Este artigo, publicado no Jornal "Público" no passado dia 10 do corrente, levanta, no meu ponto de vista, muitas questões pertinentes, das quais abordo duas:
1 - Idade do crismando
Considerando a importância deste Sacramento e todo o substrato pessoal e espiritual necessários para recebê-lo, é legitimo questionar se, os critérios vigentes na actual prática paroquial, não podem, por quem de direito hierarquicamente superior, ser revistos.
Na realidade, todos sabemos que a idade da adolescência está longe, muito longe, de corresponder a uma maturidade social e espiritual.
Se ao baptismo se poderá chamar um "noivado", à semelhança do que fazem os nossos irmãos muçulmanos quando o noivo é apresentado à noiva, muitas vezes sem esta o conhecer e sem ter qualquer alternativa, o Crisma representa um "sim" ao casamento com Deus! Não existem intermediários! A decisão tem de ser livre, baseada na Fé, na crença de coração do Amor infinito de Deus pelo seu ser. Assim, tal como para o matrimónio é exigível uma consciência inequívoca do acto que se deseja praticar, algo idêntico, na minha opinião, deverá acontecer aquando da decisão de contrair este matrimónio espiritual!
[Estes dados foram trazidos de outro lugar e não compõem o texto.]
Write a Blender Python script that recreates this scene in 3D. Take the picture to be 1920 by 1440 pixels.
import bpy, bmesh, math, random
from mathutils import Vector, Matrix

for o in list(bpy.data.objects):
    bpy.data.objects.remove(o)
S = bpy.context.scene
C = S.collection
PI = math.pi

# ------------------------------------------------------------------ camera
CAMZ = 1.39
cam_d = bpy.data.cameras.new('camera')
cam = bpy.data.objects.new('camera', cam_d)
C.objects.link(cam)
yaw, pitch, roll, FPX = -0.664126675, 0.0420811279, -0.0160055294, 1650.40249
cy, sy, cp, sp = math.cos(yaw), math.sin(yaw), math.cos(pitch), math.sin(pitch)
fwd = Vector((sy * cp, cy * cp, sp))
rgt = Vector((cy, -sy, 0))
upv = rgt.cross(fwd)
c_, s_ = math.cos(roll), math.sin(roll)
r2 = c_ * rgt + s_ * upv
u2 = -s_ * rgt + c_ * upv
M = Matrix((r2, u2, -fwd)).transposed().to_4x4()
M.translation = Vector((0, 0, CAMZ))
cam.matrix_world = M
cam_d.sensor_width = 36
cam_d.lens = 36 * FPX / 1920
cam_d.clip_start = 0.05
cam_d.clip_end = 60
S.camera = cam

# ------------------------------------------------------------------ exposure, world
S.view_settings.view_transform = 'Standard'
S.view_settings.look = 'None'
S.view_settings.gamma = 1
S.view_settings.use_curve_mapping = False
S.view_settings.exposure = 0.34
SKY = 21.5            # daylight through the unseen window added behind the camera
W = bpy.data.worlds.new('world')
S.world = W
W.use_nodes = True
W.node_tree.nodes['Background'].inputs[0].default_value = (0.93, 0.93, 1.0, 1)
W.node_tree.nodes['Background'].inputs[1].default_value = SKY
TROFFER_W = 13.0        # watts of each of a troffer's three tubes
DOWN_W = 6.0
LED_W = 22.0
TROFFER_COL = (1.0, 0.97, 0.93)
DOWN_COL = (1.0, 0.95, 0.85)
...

Ora, a generalidade dos adolescentes, não têm formação cristã / católica, equivalente à impreparação social, assumindo, para o restos das suas vidas, uma aliança com Deus pela graça do Espírito Santo!

2 - Catequese de adultos
A dificuldade em encontrar pessoas com disponibilidade e, sobretudo, com o mínimo de conhecimentos espirituais, bíblicos e canónicos, bem como alguma falta, desculpem as expressões, de humildade vontade em quererem saber mais, em quererem conhecer melhor o Deus que os escolheu, ungiu e  gravou os seus nomes na palma da Sua mão, podem ser um dos motivos para que, a tão desejável e necessária catequese de adultos, seja uma realidade visível e frutífera nas nossas paróquias.
A consciência de que nada sabemos sobre Aquele que nos ama, sería uma alavanca importante para decidirmos: "Eu quero amar-Te mais, eu quero caminhar para Ti para ser digno de ser chamado Teu filho".
A pressa da vida, a sociedade que nos rodeia, a perda dos valores morais e espirituais são, na minha modesta opinião, factores contributivos para este alheamento ou afastamento.